Wednesday, December 8, 2010

Holiday Pies ala Sarah and Anna

Well, it's still Christmas Carol season over here at the Fake-n-Bake kitchen. The show is open, but the standard little repairs and maintenance are coming over to the shop. You know, a $400 piece of electrical equipment was installed incorrectly and fried, the dead body's lead shot is leaking out of it's shroud, the usual stuff. No one has caught on fire yet (this year) so we're still pretty hum-drum on notes. 

This week, I want to bring you two examples of salt dough pies from two very different Christmas productions.  The first set of pies are from our production last season of "The Seafarer." The second act of this play centers around a Christmas day card game between a group of bachelors. Of the men at the table one is blind, one is playing for his soul, and the only man who isn't an alcoholic is actually Satan. So, obviously, they have some very festive refreshments including smoked salmon and store bought mince pies.  By the time we see the men, they have devoured most of their treats, and we see only the remnants of their Christmas feast.

 I started out by researching mince pies, it turns out that they are a British tradition, and that frozen and packaged mince pies are readily available. We purchased a package of little mince pies from an online British Grocer for research, and also to use the packaging as a prop.  

The pies themselves are made of salt dough. You can find all sorts of salt dough recipes online to fit your taste, but basically, salt dough is salt, flour, and water. Thin sculptures can often be air dried, but baking tends to be faster.  I mixed up a batch of salt dough, and sculpted it around some 1" long cut-offs of curtain rod. I just wanted to make sure that the dough wasn't too thick to dry out thoroughly.  I used a muffin pan to give me a good bottom shape, and cut out little Christmas trees for the top of each pie. I then baked the little pies at 250 degrees F for about an hour, or until they seemed to be dried completely.


For paint, I just used watered down acrylic paints, and then coated the pies with flex glue or acrylic medium ( I don't remember which.)  Though there are six pies, only two made it out onto the plates. On one, I broke the pie open and filled it with hot pour vinyl, as if it were half eaten. Do I have a photo of this hilarious half eaten pie? Yes, but I can't find it. Sorry about that.

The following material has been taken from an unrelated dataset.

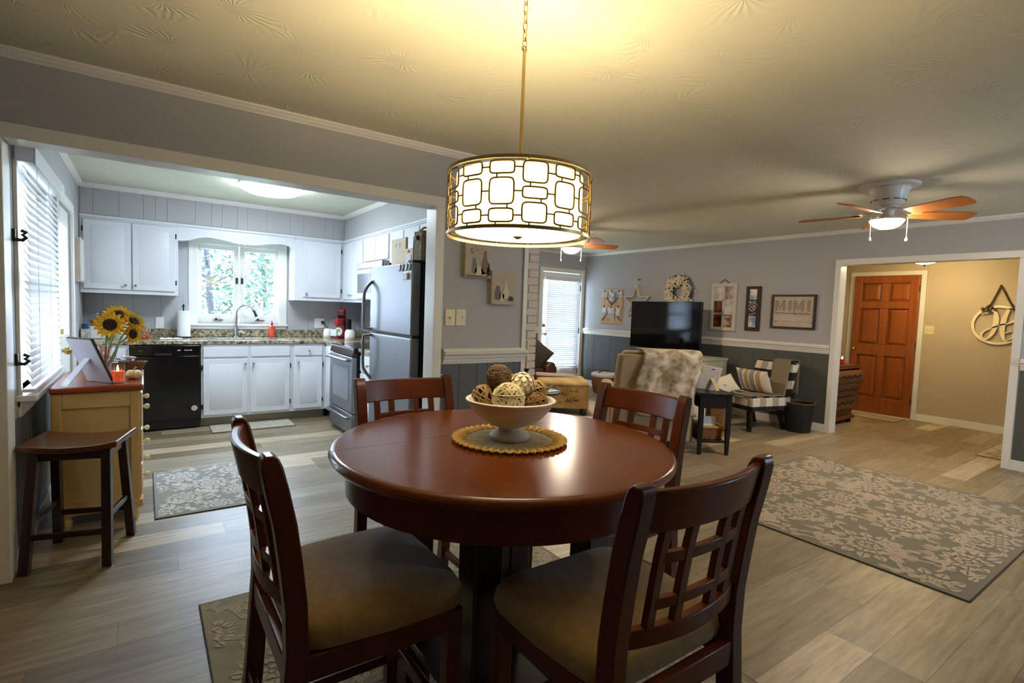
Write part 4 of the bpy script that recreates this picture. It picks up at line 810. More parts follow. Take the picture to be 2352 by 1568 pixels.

Sarah's Christmas Carol pies are also made out of salt dough. In fact, her pies are entirely salt dough, with no filler in the middle. This seemed to work out just fine, though the dough did seem to contract some during the baking process.  The edges of the dough pulled up just slightly from the pans, but not enough to be problematic. 

Sarah had a much nicer plan to color her pies than I did. She used amber shellac on the pies which gave them a delightful golden brown color and a sealer coat in one go.  She did use multiple coats of the shellac in the middle and along the edges to give the color some depth and make the pies look like they were fresh from the oven.  You can see a photo of Sarah with her festive pies up at the top of the blog. Darling, aren't they?